Plant – Spring-flowering bulbs, sod, shrubs, trees and pansies.

Storing summer bulbs – Gladiolus, caladium, dahlia, tuberous begonia, calla lily, and canna lily bulbs should be dug for the winter if you want to be sure they’ll bloom next year. Dig them after frost has browned the foliage. Then leave them to dry for about a week in a shady, well-ventilated place such as a garage or tool shed, Upham says. Remove any excess soil and pack them in peat moss, vermiculite or perlite, he says, making sure the bulbs don’t touch so that if one decays, the rot doesn’t spread. Dusting them with fungicide before storage will help prevent them from rotting, Upham says.

Caladiums should be stored between 50 and 60 degrees; the other bulbs should be near 40, Upham says. “Finding a good spot to store the bulbs may be difficult.

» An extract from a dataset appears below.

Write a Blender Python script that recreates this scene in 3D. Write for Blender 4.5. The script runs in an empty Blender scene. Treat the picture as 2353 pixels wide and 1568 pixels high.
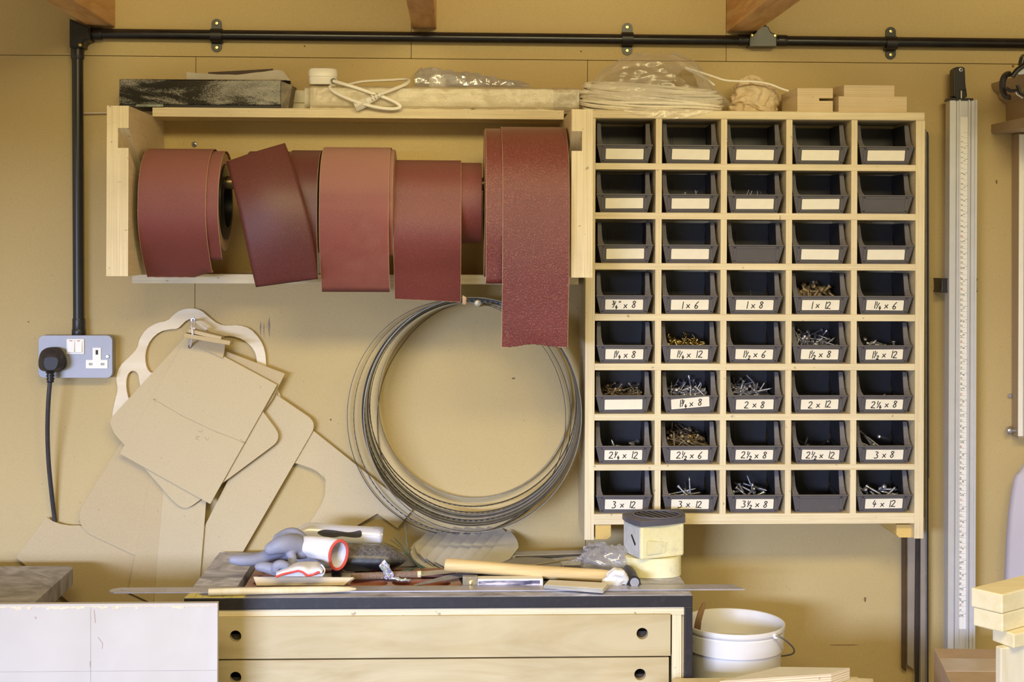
import bpy, bmesh, math, random
from mathutils import Vector, Matrix, noise
from mathutils.geometry import tessellate_polygon
random.seed(7)
S = bpy.context.scene
COL = S.collection
PI = math.pi

# ------------------------------------------------------------------ camera
F = 3240.0                       # focal length in pixels of the 2353 px frame
CX, CY = 1176.5, 560.0           # principal point in the frame
CAM = Vector((0, -3.0, 1.55))
TH = math.atan(126.5 / F); RO = 0.004
_f = Vector((math.sin(TH), math.cos(TH), 0)); _r = Vector((math.cos(TH), -math.sin(TH), 0)); _u = Vector((0, 0, 1))
RT = _r * math.cos(RO) + _u * math.sin(RO)
UP = _u * math.cos(RO) - _r * math.sin(RO)
cd = bpy.data.cameras.new('camera'); cam = bpy.data.objects.new('camera', cd); COL.objects.link(cam)
cd.sensor_width = 36; cd.lens = F / 2353 * 36
cd.shift_y = -(784 - CY) / 2353
cd.clip_start = 0.05
M4 = Matrix((RT, UP, -_f)).transposed().to_4x4(); M4.translation = CAM
cam.matrix_world = M4
S.camera = cam

def ray(px, py): return _f + RT * ((px - CX) / F) + UP * ((CY - py) / F)
def at(px, py, Y):
    d = ray(px, py); return CAM + d * ((Y - CAM.y) / d.y)
def atz(px, py, Z):
    d = ray(px, py); return CAM + d * ((Z - CAM.z) / d.z)
def mpp(Y): return (Y - CAM.y) / F     # metres per pixel at depth Y

# ------------------------------------------------------------------ light
def srgb(r, g, b):
    def c(v):
        v /= 255.0
        return v / 12.92 if v <= 0.04045 else ((v + 0.055) / 1.055) ** 2.4
    return (c(r), c(g), c(b), 1.0)
W = bpy.data.worlds.new('world'); S.world = W; W.use_nodes = True
bg = W.node_tree.nodes['Background']; bg.inputs[0].default_value = (1.0, 0.90, 0.58, 1); bg.inputs[1].default_value = 0.68
def area(name, loc, target, sx, sy, power, color):
    l = bpy.data.lights.new(name, 'AREA'); l.shape = 'RECTANGLE'; l.size = sx; l.size_y = sy
    l.energy = power; l.color = color
    o = bpy.data.objects.new(name, l); COL.objects.link(o); o.location = loc
    o.rotation_euler = (Vector(target) - Vector(loc)).to_track_quat('-Z', 'Y').to_euler()
    return o
# daylight from front left; an added unseen blocker keeps it off upper wall
area('front_daylight', (-4.2, -10.2, 2.1), (0.1, 0, 1.0), 4.0, 1.4, 1470, (0.70, 0.85, 1.32))
area('ceiling_lamp', (0.25, -2.05, 2.36), (0.25, -0.2, 1.35), 2.0, 0.30, 46, (1.0, 0.86, 0.46))
S.view_settings.view_transform = 'Standard'; S.view_settings.look = 'None'
S.view_settings.gamma = 1.0; S.view_settings.use_curve_mapping = False
S.view_settings.exposure = 0.0

# ------------------------------------------------------------------ materials
class NT:
    def __init__(s, name):
        s.m = bpy.data.materials.new(name); s.m.use_nodes = True
        s.t = s.m.node_tree; s.n = s.t.nodes; s.b = s.n['Principled BSDF']; s.out = s.n['Material Output']
    def new(s, t, **kw):
        n = s.n.new(t)
        for k, v in kw.items(): setattr(n, k, v)
        return n
    def lk(s, a, b): s.t.links.new(a, b)
    def coord(s): return s.new('ShaderNodeTexCoord').outputs['Object']
    def noise(s, scale, detail=3, rough=.55, vec=None, stretch=None, dist=0):
        n = s.new('ShaderNodeTexNoise'); n.inputs['Scale'].default_value = scale
        n.inputs['Detail'].default_value = detail; n.inputs['Roughness'].default_value = rough
        n.inputs['Distortion'].default_value = dist
        v = vec or s.coord()
        if stretch:
            mp = s.new('ShaderNodeMapping'); mp.inputs['Scale'].default_value = stretch; s.lk(v, mp.inputs[0]); v = mp.outputs[0]
        s.lk(v, n.inputs['Vector']); return n.outputs['Fac']
    def ramp(s, fac, stops):
        r = s.new('ShaderNodeValToRGB'); e = r.color_ramp.elements
        while len(e) < len(stops): e.new(0.5)
        for el, (p, c) in zip(e, stops):
            el.position = p; el.color = c if hasattr(c, '__len__') else (c, c, c, 1)
        s.lk(fac, r.inputs[0]); return r.outputs['Color']
    def mix(s, fac, a, b, mode='MIX'):
        m = s.new('ShaderNodeMix', data_type='RGBA', blend_type=mode)
        for v, i in ((fac, 0), (a, 6), (b, 7)):
            if hasattr(v, 'is_linked'): s.lk(v, m.inputs[i])
            else: m.inputs[i].default_value = v
        return m.outputs[2]
    def math(s, op, a, b=0.0):
        m = s.new('ShaderNodeMath', operation=op)
        for v, i in ((a, 0), (b, 1)):
            if hasattr(v, 'is_linked'): s.lk(v, m.inputs[i])
            else: m.inputs[i].default_value = v
        return m.outputs[0]
    def bump(s, h, strength=.3, dist=.001):
        b = s.new('ShaderNodeBump'); b.inputs['Strength'].default_value = strength; b.inputs['Distance'].default_value = dist
        s.lk(h, b.inputs['Height']); s.lk(b.outputs[0], s.b.inputs['Normal'])
    def col(s, c):
        if hasattr(c, 'is_linked'): s.lk(c, s.b.inputs['Base Color'])
        else: s.b.inputs['Base Color'].default_value = c
    def rough(s, r):
        if hasattr(r, 'is_linked'): s.lk(r, s.b.inputs['Roughness'])
        else: s.b.inputs['Roughness'].default_value = r
    def metal(s, v): s.b.inputs['Metallic'].default_value = v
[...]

Some people place them against a basement wall farthest from the furnace and insulate them so the wall keeps them cool,” he says.

Garden events

Pumpkin Festival at Dyck Arboretum – The Prairie Pumpkin Festival continues Saturday at Dyck Arboretum of the Plains in Hesston, from 9 a.m. to 4 p.m. It features arts and crafts, food vendors, hayrack rides, a petting zoo, face painting, a hay bale maze, and, for an extra charge, a pumpkin/hedgeapple launcher and barrel train. Children and adults can decorate a pumpkin and compete for prizes. They can display their own pumpkin or choose from those for sale. Admission is $6 for adults, $5 for students and seniors, and $3 for children ages 3 to 15.

Last day for market – Today is the last day for the Kansas Grown Farmers Market at 21st Street and Ridge Road. Hours are 7 a.m. to noon. (Winter markets have been scheduled for Nov. 24 and Dec. 15, from 8 a.m. to 1 p.m.)

Bat talk – Botanica has a wonderfully appropriate subject for its lunchtime lecture on Halloween: bats. Schanee Anderson of the Sedgwick County Zoo will be at Botanica on Wednesday to talk about bats and their benefits. The lecture, at 12:15, is included in Botanica admission.

Orchid show and sale – The Kansas Orchid Society will have its fall show and sale Nov. 3 and 4 at Botanica. There will be all kinds of orchids on display, and Bird’s Botanicals, Prairie Orchids, and Timbucktoo Orchids will have orchids and supplies for sale. Hours will be 10 a.m. to 5 p.m. Nov. 3 and 10 a.m. to 4 p.m. Nov. 4. Admission to the show is free. For more information, go to the website www.kansasorchidsociety.com.

Gardener’s exchange – People can bring and take plants and garden-related items for free at the gardener’s exchange from 9 a.m. to 3 p.m. Saturday at Fairview Christian Church, 15th and Fairview. You don’t have to bring anything to take what you like from the exchange, which can include such things as magazines and garden tools and pretty much any other garden item except hazardous materials such as pesticides. The organizer is Kelly Hayes of Sun Prairie Dog Services.